Monday, January 29, 2007

Crosses, broken children and the French

In Week Four of the Road Trip I talk about (amongst other things) our drive across the Big Sky state of Montana. Ten years ago, Montana had no official speed limit. "Reasonable and Prudent" were the magic words on the open highways. With so much freedom of speed out there, bad judgment and a lack of prudence was inevitable, so in an effort to convince people to slow down, the American Legion has been erecting crosses on the side of the road, marking the sites of fatal accidents since 1954. In the travelogue I couldn't decide if this was a more subtle or less subtle way of controlling speed demons than say a bulky automated radar detector that flashes your speed next to the current speed limit. All I knew was that it was effective. When a sobering reminder of death whips by you every half-hour or so, you can't help but look down and say, "Oh crap how fast am I going?"



As it turns out, no matter how morose or non-subtle you think the Montana highway cross program is, it is actually a THOUSAND times more subtle than what they've been doing over in France since 2000. Apparently French drivers are among the most reckless in the world... certainly in all of Europe according to the Brits. In an effort to curb their own driver mortality, the French have elected to start putting up roadside death markers of their own. But rather than little white crosses, they went with big black human-shaped cutouts. These cutouts are about four feet tall and painted black with red lightning bolts through their heads and chests. They look like silhouettes of children whose bodies have cracked open upon impact.

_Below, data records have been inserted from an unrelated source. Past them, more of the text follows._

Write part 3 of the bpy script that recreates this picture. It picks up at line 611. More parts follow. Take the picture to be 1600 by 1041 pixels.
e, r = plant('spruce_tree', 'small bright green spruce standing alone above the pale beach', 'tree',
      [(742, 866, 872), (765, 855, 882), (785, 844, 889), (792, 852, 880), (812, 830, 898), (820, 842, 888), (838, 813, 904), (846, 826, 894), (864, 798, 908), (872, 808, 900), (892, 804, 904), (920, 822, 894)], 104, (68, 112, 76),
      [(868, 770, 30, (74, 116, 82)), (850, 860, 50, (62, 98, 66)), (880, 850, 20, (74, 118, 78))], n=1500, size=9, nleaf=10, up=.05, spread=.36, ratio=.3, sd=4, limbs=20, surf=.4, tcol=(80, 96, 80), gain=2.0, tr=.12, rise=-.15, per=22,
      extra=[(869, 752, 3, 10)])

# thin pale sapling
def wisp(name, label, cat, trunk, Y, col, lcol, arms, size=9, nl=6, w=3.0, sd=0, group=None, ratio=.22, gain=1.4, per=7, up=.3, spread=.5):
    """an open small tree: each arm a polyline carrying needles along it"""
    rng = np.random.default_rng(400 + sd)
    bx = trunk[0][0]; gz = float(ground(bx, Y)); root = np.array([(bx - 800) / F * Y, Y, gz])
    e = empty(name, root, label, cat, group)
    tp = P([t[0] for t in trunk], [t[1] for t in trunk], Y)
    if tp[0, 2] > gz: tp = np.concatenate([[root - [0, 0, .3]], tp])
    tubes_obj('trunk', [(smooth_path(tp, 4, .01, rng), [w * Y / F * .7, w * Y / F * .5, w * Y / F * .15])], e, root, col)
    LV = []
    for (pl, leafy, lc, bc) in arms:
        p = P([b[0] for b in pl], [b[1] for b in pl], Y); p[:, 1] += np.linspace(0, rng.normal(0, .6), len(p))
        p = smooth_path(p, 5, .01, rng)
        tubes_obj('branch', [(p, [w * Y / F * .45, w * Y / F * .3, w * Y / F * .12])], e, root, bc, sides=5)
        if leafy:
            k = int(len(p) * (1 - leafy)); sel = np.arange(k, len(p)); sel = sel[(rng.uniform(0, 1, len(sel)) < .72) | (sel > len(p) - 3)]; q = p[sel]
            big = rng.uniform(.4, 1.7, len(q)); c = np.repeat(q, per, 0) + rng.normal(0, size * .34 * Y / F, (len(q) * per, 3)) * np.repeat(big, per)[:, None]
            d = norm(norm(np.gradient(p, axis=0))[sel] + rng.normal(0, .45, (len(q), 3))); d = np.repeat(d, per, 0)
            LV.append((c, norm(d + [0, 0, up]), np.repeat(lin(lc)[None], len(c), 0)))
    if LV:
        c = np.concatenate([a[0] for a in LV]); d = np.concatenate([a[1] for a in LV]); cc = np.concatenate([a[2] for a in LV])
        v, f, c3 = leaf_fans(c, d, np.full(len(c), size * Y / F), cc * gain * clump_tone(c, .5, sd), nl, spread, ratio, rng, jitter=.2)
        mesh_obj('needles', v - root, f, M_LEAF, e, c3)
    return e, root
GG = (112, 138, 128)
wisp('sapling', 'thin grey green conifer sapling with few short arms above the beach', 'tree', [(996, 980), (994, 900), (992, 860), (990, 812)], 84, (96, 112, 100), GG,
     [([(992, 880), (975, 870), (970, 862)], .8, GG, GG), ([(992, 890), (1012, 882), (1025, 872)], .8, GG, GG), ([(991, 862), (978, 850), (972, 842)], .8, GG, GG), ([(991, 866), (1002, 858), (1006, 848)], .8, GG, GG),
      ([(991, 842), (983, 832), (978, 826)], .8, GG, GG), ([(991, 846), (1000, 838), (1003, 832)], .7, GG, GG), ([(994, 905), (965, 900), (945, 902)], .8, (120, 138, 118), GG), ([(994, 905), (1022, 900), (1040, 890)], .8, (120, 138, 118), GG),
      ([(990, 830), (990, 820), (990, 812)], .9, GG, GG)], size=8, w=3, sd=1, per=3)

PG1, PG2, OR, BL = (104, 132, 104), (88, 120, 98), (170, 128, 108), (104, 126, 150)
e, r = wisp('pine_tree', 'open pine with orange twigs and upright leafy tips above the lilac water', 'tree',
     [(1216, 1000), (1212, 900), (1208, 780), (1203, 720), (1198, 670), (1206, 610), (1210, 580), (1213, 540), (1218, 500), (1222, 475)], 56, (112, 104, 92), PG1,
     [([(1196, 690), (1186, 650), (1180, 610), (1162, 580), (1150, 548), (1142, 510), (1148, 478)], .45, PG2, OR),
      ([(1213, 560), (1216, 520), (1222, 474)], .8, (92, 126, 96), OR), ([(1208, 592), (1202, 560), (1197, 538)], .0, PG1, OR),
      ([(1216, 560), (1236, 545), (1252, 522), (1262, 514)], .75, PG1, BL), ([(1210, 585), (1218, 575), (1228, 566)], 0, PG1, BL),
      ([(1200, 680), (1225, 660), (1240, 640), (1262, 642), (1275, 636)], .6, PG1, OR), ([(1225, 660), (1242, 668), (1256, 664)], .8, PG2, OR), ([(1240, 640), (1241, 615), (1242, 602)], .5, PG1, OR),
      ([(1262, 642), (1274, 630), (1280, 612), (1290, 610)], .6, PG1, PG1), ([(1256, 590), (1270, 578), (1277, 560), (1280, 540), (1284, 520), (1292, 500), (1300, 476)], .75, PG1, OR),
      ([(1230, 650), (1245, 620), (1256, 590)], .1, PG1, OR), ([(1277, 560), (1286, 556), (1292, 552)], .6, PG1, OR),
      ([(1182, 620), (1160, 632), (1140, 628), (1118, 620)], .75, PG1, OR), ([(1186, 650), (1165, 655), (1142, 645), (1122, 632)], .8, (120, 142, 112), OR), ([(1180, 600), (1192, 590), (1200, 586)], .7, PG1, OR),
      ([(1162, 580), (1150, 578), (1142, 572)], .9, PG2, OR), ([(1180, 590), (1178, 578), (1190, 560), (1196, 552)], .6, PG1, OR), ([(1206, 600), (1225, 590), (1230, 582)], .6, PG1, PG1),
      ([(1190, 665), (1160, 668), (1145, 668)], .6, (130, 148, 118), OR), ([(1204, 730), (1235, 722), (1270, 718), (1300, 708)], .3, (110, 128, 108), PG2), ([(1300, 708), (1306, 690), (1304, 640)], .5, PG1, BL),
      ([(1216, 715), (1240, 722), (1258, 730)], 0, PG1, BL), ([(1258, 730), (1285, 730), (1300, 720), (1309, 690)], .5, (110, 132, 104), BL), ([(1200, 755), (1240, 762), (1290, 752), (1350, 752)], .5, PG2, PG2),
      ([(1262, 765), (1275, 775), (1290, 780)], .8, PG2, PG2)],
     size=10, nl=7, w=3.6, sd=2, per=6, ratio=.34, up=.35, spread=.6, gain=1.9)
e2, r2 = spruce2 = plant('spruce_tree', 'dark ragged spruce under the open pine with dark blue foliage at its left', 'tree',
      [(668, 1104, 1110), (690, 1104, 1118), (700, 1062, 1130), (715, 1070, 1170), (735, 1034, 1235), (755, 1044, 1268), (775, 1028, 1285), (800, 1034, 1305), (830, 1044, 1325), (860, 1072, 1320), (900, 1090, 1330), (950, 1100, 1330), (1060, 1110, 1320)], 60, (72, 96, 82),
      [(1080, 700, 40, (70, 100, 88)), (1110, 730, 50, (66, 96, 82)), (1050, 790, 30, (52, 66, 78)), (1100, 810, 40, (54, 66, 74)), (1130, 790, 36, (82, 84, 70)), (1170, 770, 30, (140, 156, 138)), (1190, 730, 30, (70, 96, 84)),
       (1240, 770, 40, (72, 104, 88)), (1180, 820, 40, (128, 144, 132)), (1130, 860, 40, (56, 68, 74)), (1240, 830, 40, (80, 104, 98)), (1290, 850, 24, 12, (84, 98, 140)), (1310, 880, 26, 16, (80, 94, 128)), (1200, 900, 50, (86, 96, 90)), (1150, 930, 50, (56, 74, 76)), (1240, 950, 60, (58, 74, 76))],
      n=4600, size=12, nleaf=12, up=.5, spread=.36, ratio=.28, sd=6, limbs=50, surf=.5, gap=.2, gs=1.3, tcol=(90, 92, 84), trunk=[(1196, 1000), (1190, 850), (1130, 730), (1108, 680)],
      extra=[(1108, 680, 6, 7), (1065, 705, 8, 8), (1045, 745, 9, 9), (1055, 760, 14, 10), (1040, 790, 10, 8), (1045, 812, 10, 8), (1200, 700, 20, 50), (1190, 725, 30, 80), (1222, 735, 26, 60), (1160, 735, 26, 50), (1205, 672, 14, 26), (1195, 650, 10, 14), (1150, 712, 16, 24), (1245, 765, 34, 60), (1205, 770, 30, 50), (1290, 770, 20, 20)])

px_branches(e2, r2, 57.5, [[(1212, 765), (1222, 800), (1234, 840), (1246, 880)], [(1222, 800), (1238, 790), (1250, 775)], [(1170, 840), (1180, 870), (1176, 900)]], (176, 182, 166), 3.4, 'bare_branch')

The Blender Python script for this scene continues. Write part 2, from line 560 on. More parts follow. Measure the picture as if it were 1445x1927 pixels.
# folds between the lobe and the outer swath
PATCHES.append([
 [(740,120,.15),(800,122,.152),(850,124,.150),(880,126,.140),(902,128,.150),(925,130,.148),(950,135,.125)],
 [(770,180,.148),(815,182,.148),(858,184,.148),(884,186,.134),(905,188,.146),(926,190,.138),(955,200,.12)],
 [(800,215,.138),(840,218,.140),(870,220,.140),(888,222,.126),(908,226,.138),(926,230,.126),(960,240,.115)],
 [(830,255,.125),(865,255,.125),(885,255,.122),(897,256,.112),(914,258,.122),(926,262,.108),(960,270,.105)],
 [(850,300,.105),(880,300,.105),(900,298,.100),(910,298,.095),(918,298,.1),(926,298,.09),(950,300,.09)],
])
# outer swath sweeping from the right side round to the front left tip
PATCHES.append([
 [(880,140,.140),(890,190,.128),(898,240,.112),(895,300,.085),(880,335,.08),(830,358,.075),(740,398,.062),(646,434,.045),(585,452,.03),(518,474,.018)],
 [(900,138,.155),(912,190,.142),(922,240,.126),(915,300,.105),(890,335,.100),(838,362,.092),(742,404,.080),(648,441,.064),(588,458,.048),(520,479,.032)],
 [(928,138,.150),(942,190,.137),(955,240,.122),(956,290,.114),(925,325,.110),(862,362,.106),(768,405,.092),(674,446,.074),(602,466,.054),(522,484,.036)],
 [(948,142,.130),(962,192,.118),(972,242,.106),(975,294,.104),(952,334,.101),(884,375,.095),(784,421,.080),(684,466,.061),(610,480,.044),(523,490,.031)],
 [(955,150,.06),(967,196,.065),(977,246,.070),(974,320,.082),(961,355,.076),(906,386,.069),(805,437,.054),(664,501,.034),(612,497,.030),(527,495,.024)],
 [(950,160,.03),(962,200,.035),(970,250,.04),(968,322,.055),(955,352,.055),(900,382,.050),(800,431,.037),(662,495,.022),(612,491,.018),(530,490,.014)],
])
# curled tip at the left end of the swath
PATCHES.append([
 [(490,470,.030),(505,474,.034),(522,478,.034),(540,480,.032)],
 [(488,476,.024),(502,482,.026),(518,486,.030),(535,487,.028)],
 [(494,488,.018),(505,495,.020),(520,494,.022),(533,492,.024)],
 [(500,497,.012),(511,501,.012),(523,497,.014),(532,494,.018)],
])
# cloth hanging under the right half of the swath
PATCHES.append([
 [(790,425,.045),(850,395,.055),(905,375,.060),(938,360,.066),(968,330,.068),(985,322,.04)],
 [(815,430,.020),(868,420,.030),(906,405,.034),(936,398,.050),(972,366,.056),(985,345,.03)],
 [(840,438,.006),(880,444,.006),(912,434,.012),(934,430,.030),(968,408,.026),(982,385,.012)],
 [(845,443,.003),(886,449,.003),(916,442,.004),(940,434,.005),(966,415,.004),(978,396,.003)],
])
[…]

At first I was thinking that this should be another addition to my several-years-old humor column that talks about how the French are the silliest people on earth. But now I'm thinking that this should actually earn them a checkmark in the positive column. What an awesomely non-PC way of getting an important job done. I'm sure people bitched and complained about it (they are French after all), but in the long run, I bet you these morbid silhouettes are working. I imagine they are impossible to miss, and with their gruesome implications I imagine they are impossible to ignore. So kudos to France for doing something crazy and way out there that pisses people off but actually has a positive outcome.